Theory of nuclear induced spectral diffusion: Spin decoherence of phosphorus donors in Si and GaAs quantum dots

TL;DR

This paper develops a theoretical model for nuclear-induced spectral diffusion affecting spin decoherence in semiconductors, providing estimates for decoherence times in silicon and GaAs quantum dots, with implications for quantum computing.

Contribution

The paper introduces a new model for spectral diffusion due to nuclear spins, calculating decoherence times and analyzing motional narrowing effects in semiconductors.

Findings

Decoherence time for Si:P is approximately 0.64 ms, longer than experimental measurements.

Spectral diffusion in P-31 nuclear spins is in the motional narrowing regime.

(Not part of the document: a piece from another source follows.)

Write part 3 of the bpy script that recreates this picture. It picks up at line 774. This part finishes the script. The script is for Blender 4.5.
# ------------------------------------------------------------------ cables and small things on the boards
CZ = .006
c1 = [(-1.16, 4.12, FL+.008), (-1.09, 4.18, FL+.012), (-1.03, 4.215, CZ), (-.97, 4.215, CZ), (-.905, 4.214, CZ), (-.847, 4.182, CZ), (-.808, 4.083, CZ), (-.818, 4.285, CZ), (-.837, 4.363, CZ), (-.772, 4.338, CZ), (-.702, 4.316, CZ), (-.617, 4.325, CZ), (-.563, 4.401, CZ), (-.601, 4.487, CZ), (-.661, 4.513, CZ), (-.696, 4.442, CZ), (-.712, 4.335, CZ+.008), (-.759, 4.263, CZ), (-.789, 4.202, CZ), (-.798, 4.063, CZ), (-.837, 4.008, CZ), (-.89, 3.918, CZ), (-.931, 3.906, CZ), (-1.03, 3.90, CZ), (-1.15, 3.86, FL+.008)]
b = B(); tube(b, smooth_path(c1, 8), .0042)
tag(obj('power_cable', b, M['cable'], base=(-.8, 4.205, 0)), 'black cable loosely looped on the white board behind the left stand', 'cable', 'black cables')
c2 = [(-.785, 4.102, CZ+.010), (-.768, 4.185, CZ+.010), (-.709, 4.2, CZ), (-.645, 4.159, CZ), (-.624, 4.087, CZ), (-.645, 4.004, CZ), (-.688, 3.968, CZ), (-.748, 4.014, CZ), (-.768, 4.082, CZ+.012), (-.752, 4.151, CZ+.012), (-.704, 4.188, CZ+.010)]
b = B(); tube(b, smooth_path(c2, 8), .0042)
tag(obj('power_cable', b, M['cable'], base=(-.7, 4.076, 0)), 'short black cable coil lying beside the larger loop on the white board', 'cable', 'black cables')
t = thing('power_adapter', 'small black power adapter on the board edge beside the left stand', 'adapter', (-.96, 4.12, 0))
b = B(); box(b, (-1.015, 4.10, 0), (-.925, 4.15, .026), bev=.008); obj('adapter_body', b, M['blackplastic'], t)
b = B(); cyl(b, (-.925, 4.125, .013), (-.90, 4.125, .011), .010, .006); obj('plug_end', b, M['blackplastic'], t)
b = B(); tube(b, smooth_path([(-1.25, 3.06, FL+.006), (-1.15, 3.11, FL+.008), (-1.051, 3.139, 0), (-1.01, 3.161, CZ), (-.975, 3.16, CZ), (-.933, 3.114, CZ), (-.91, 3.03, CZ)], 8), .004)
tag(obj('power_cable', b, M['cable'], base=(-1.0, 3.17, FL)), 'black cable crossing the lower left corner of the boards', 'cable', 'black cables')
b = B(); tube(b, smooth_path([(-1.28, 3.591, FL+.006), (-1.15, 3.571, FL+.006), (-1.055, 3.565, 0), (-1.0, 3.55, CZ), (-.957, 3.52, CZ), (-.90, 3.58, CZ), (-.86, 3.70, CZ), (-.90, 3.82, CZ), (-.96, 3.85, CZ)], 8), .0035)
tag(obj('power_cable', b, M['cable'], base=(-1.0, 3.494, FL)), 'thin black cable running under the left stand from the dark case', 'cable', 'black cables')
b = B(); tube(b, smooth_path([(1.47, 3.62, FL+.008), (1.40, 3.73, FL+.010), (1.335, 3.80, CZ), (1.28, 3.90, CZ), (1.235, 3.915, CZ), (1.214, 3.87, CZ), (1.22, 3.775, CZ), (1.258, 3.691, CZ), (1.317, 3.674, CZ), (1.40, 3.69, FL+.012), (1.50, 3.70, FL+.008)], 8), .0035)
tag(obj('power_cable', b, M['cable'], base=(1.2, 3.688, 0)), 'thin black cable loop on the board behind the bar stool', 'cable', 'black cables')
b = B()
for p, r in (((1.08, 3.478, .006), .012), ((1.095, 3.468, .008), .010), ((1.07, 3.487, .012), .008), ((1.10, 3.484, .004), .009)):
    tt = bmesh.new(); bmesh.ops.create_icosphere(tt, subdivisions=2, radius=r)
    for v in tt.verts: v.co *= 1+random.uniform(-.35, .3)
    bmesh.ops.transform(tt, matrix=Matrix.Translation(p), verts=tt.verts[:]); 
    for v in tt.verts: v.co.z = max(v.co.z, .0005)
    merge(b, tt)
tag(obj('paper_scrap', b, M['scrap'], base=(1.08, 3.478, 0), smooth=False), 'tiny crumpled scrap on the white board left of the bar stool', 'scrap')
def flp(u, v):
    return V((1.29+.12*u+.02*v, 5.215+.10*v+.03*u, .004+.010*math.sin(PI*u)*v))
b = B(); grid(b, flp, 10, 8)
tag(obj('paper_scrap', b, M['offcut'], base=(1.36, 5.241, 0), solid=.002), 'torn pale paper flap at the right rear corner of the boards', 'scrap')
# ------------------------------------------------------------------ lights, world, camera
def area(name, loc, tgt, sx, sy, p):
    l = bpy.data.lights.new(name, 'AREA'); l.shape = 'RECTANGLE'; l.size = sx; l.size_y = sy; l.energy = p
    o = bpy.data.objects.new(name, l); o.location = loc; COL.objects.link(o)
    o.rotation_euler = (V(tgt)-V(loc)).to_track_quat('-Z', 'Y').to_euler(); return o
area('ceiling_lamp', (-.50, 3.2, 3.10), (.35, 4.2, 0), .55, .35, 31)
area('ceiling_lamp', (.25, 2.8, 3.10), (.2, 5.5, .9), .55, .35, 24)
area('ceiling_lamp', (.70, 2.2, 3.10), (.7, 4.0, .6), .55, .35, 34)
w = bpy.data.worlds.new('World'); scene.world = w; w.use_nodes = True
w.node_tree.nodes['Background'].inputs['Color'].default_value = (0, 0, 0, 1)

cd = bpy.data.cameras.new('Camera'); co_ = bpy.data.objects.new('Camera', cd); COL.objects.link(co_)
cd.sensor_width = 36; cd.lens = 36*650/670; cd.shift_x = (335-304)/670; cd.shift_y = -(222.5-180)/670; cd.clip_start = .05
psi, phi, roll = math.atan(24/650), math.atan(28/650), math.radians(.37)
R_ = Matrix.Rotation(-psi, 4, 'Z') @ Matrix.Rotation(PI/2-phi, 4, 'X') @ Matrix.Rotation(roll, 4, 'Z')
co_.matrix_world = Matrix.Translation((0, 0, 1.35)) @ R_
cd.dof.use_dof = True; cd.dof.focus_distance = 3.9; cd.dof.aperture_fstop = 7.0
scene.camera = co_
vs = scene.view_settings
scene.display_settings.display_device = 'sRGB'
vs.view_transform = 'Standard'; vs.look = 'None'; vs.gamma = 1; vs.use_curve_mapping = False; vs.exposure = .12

Decoherence times in GaAs quantum dots range from 10 to 50 microseconds, depending on size.

Abstract

We propose a model for spectral diffusion of localized spins in semiconductors due to the dipolar fluctuations of lattice nuclear spins. Each nuclear spin flip-flop is assumed to be independent, the rate for this process being calculated by a method of moments. Our calculated spin decoherence time $T_{M}=0.64$ ms for donor electron spins in Si:P is a factor of two longer than spin echo decay measurements. For $^{31}$P nuclear spins we show that spectral diffusion is well into the motional narrowing regime. The calculation for GaAs quantum dots gives $T_{M}=10-50$ $\mu$s depending on the quantum dot size. Our theory indicates that nuclear induced spectral diffusion should not be a serious problem in developing spin-based semiconductor quantum computer architectures.